Ferrari is, above all else, a historical manufacturer of racing cars, but it also produces an incredible stable of street cars. The two sides of the business are completely connected to one body, and, every so often, the two arms collaborate to embrace a single ideal. Together, they handcraft limited-edition machines that redefine extreme sports-car possibilities: the ‘84 288 GTO, ‘87 F40, ‘95 F50, and now the ‘03 Enzo. Just 399 of them will be made, one each day. All have been purchased without so much as a test drive by Ferrari’s most preferred customers.
Our Enzo thrill ride came at the conclusion of a morning’s testing session that began with two cars: one yellow, for instrumented testing, and one red, for riding impressions with Benuzzi. After 30 years of flogging Ferrari test mules, nobody knows the cars or the company’s Fiorano test track like he does. The yellow car’s young piloto was Andrea Bertolini, who’s quickly making a name for himself in FIA N-GT racing behind the wheel of the number 52 JMB Racing 360 Modena. It goes without saying that he, too, knows the short way through Fiorano’s 15 turns.
One run was on a slight uphill, one downhill. A third test started in a corner exit and finished when Andrea applied brakes for the next corner. I scanned the data to see if I’d missed anything after the acceleration, but no maximum braking and no threshold cornering.
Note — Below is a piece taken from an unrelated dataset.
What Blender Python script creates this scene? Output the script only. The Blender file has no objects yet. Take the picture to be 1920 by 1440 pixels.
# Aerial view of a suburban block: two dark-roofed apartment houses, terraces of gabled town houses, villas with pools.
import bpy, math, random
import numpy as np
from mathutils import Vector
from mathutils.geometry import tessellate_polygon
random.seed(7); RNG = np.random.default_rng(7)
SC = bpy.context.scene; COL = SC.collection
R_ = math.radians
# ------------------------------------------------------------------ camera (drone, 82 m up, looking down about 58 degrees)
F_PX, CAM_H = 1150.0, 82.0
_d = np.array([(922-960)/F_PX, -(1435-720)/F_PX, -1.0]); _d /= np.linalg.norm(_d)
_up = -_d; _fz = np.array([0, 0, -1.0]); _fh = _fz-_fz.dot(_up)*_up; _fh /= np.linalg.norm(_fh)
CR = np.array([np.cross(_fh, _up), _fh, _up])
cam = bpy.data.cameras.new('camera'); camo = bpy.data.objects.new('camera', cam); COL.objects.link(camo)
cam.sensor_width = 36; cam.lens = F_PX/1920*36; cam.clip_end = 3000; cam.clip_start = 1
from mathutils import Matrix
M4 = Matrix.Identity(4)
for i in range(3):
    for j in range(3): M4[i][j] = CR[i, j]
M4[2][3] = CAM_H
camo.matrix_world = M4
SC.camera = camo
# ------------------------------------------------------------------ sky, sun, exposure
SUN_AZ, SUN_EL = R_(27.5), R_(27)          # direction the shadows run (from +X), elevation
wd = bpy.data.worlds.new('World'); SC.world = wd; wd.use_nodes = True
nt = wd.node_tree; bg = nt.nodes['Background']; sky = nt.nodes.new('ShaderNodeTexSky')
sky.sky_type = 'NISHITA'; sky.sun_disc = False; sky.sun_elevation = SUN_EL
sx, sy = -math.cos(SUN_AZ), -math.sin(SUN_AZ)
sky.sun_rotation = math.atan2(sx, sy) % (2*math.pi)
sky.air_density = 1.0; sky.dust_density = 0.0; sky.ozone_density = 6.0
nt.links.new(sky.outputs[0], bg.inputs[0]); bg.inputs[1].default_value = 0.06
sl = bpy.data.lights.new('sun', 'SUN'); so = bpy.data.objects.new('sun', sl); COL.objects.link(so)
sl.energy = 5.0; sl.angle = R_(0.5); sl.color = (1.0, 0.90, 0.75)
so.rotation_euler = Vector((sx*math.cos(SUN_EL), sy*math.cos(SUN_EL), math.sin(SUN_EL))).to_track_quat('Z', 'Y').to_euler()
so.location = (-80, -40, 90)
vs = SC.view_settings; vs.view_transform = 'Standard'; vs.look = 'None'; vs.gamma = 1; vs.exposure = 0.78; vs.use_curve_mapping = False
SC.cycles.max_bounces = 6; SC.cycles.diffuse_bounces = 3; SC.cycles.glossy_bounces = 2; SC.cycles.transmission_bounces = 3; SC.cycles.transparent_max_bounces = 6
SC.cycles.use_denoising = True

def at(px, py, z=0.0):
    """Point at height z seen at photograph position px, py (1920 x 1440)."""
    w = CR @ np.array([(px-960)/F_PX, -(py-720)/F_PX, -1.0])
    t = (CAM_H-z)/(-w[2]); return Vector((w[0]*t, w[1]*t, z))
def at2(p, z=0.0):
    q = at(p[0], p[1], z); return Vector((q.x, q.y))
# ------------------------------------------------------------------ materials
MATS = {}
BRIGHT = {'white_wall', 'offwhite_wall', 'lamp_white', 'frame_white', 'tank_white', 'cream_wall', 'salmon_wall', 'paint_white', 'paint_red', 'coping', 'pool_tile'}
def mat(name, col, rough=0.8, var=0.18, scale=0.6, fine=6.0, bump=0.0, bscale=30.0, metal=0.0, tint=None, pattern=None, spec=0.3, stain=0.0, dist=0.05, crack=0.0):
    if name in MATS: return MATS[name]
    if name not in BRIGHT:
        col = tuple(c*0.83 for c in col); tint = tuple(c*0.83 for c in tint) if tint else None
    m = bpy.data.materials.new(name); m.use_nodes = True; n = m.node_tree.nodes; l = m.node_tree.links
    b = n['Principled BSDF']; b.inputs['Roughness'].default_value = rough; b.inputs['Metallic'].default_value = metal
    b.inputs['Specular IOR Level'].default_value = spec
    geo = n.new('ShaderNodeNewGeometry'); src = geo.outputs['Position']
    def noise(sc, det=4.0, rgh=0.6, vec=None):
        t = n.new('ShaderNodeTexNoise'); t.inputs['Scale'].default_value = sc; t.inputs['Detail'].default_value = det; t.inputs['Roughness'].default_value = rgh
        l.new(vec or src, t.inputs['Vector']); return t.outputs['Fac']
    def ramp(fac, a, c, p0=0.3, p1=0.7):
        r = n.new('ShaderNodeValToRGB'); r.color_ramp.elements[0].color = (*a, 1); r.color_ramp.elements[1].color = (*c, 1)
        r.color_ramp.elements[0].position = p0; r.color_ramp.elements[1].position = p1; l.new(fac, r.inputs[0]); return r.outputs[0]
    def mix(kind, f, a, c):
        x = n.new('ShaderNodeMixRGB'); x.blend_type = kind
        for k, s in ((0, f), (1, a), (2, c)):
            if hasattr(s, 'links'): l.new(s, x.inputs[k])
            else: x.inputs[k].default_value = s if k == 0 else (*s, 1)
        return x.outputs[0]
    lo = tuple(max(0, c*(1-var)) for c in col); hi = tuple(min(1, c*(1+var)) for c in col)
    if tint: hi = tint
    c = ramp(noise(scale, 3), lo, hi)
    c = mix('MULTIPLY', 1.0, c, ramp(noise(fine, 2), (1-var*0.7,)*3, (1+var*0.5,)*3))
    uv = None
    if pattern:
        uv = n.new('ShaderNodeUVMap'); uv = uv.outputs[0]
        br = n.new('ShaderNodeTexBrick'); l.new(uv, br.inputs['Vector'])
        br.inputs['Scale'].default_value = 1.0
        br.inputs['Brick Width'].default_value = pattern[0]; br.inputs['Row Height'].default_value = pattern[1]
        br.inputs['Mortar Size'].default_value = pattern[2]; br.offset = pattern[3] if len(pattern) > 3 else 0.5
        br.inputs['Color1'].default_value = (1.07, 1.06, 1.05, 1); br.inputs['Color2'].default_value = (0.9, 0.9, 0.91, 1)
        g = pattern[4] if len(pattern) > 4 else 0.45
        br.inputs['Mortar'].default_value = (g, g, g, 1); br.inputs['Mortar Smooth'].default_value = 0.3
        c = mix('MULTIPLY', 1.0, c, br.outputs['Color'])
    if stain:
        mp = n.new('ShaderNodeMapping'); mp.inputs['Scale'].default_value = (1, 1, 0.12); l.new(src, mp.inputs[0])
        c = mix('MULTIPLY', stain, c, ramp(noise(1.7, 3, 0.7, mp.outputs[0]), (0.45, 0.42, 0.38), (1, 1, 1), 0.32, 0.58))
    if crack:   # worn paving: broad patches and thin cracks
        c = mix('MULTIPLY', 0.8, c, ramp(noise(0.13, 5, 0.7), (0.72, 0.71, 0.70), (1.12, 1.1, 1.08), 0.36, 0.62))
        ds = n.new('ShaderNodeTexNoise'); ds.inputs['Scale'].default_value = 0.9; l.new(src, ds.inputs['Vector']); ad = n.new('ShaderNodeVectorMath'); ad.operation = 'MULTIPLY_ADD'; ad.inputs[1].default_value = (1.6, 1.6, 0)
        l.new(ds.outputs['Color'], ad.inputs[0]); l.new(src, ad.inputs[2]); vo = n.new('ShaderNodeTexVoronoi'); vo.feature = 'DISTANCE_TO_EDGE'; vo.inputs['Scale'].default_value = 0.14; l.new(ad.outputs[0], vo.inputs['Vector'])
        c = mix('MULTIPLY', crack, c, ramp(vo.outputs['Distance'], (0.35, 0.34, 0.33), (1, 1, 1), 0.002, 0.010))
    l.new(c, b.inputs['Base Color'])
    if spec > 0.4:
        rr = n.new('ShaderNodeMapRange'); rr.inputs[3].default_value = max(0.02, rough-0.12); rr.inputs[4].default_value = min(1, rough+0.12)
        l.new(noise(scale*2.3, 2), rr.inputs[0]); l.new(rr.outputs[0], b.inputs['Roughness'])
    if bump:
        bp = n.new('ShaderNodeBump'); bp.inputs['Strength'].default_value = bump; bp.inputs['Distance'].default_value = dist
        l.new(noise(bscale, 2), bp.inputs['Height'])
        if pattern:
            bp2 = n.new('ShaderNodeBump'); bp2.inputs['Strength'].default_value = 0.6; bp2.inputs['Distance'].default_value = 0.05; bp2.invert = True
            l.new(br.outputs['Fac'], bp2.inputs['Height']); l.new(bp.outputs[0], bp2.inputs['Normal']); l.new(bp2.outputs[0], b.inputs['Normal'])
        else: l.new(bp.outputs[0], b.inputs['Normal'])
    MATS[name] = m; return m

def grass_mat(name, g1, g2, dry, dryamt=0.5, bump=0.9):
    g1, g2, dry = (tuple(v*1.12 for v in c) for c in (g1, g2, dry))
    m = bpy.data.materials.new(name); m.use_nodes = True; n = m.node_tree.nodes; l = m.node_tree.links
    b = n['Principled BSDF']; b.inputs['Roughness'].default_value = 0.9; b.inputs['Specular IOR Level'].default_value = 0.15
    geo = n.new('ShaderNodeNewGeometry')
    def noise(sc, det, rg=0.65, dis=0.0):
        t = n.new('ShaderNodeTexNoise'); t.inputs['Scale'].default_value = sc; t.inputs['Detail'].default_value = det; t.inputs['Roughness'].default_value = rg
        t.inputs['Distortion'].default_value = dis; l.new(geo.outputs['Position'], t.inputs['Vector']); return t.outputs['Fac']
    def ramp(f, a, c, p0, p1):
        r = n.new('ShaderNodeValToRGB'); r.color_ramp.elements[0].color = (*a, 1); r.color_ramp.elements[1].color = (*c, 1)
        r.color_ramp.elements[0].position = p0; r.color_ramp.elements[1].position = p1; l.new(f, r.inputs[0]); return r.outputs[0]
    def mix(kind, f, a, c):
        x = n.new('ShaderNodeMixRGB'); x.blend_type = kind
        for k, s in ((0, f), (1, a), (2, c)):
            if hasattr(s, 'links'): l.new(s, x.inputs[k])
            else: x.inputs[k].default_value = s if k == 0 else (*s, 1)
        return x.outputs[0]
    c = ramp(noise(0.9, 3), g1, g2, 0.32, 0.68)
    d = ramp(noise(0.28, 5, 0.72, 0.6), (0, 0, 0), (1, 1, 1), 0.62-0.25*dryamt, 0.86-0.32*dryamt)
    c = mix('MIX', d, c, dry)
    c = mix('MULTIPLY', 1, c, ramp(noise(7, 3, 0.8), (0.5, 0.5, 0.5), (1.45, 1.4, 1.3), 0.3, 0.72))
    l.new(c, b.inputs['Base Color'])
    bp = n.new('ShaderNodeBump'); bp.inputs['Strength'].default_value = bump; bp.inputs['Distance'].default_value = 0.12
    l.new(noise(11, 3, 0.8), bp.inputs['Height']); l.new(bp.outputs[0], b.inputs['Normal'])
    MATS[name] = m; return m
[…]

He used the Enzo’s launch program (Race mode on, ASR off), which only allows a driver-selected-rpm clutch-drop from the six-speed F1-style sequential-manual gearbox no fancy Formula One racing traction control. Wheelspin was evident throughout first gear. We’d have to be happy with what we’d recorded. At least, we were in a better position than one of the other magazines’ representatives, whose luggage and test gear were lost enroute to Italy.
It is clear the car named after the man is blindingly fast. With its shape-shifting aerodynamic body, gargantuan Ferrari-spec Bridgestone tires, F1-derived electronics, and brilliant engine and chassis, it’d be more than a shame to let the guessing game continue. We’ll publish the next test as soon as we can. The test numbers contained herein have been shared among several magazines and with Ferrari SpA.